Aluf Benn
Haaretz
April 28, 2010 - 12:00am
http://www.haaretz.com/hasen/spages/1165933.html


The announcement of upcoming "proximity talks" between Israel and the Palestinians raises a number of questions - what exactly will they talk about? What else can be renewed in the peace process, where everything seems to have been tried while peace remains elusive? What trick does George Mitchell, the mediator of the hour, have up his sleeve that was kept from his frustrated predecessors?

Israel wants to extract itself from the morass of control over the Palestinians, who accuse it of apartheid and force it to choose between its Jewish identity and its democracy. But Israel also wants to keep most of the West Bank, the settlements and security control, and to enjoy exclusive rights over Jerusalem.

Israel's answer to this stagnation calls for upgrading the Palestinian Authority of Mahmoud Abbas and Salam Fayyad to a body responsible for a polity within provisional borders. This dwarf state would be created by a special UN vote, effectively absolving Israel of responsibility. The dispute over the remaining territories, refugees and Jerusalem would be settled later in talks between two sovereign states, Israel and Palestine, not between an occupier and its subjects.

The Palestinians want as much of their historical homeland as possible, to be rid of Israeli soldiers and settlers, and to maintain international support. The Palestinians are calling for the creation of a state within the 1967 borders, with small land swaps that would leave the large settlements on the Israeli side, Jerusalem divided as the capital of two states, and the return of an undetermined number of refugees to Israel. They fear that unless they receive the maximum now and instead settle for a mini-state, the world will lose interest in them just as it ultimately came to terms with Israeli control over the Golan Heights.

Leaders on both sides must prove they have not given up, that it was the other side that reneged. Both Prime Minister Benjamin Netanyahu and Abbas see negotiations as a zero-sum game rather than a give-and-take in which both sides benefit from a redistribution of resources.

Abbas opposes an interim arrangement, and Netanyahu is unwilling to sign on to a final-status deal. Each has adopted a strategy of attrition, locking into his position and battering the other with accusations in an attempt to win over the American mediator. The Palestinians are hoping Barack Obama will blame Netanyahu for the diplomatic stagnation and force Israel into a favorable final-status agreement. Israel expects that the U.S. president, hungry for foreign-policy achievements but restricted by Netanyahu's supporters in Congress, will settle for an interim agreement and impose it on the Palestinians, just as he retreated from his demands for a complete settlement freeze and a halt to Israeli construction in East Jerusalem.

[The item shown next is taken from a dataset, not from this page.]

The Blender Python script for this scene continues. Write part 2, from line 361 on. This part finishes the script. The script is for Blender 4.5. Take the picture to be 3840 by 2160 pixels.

Can the sides be bridged? A year ago the Reut Institute recommended that Washington present a vision for a final-status agreement to give the Palestinians a "diplomatic horizon," after which a Palestinian state would arise within provisional borders. President Shimon Peres has presented a similar initiative, calling for separate talks on an interim arrangement and a final-status agreement respectively.

After a year of fruitless wrangling over a settlement evacuation, a provisional Palestinian state seems like the most practicable arrangement, either through mutual agreement or a unilateral Israeli decision. It is, of course, subject to political limitations, but Israel could settle for a limited evacuation of settlements and outposts, retain security control and not even negotiate over Jerusalem for now. Meanwhile, the Palestinians are not being ordered to offer anything in return - not to recognize Israel as a Jewish state or relinquish the right of return, both of which Netanyahu is demanding as conditions for a final-status agreement. But here, too, lie the initiative's weak points. Disputes over the most sensitive issues will remain, ever threatening to bubble over, and Israel will be drawn into internal clashes over settlers - all without an actual solution to the wider conflict.

Netanyahu believes that the only answer to the current diplomatic stagnation is an interim agreement based on a Palestinian state within provisional borders, but he is hesitant to openly state his support for the idea. He would rather reach that result for lack of an alternative, under heavy U.S. pressure, and if possible, in exchange for an American attack on Iran - just as his predecessor Ariel Sharon evacuated Gaza only after George W. Bush conquered Iraq.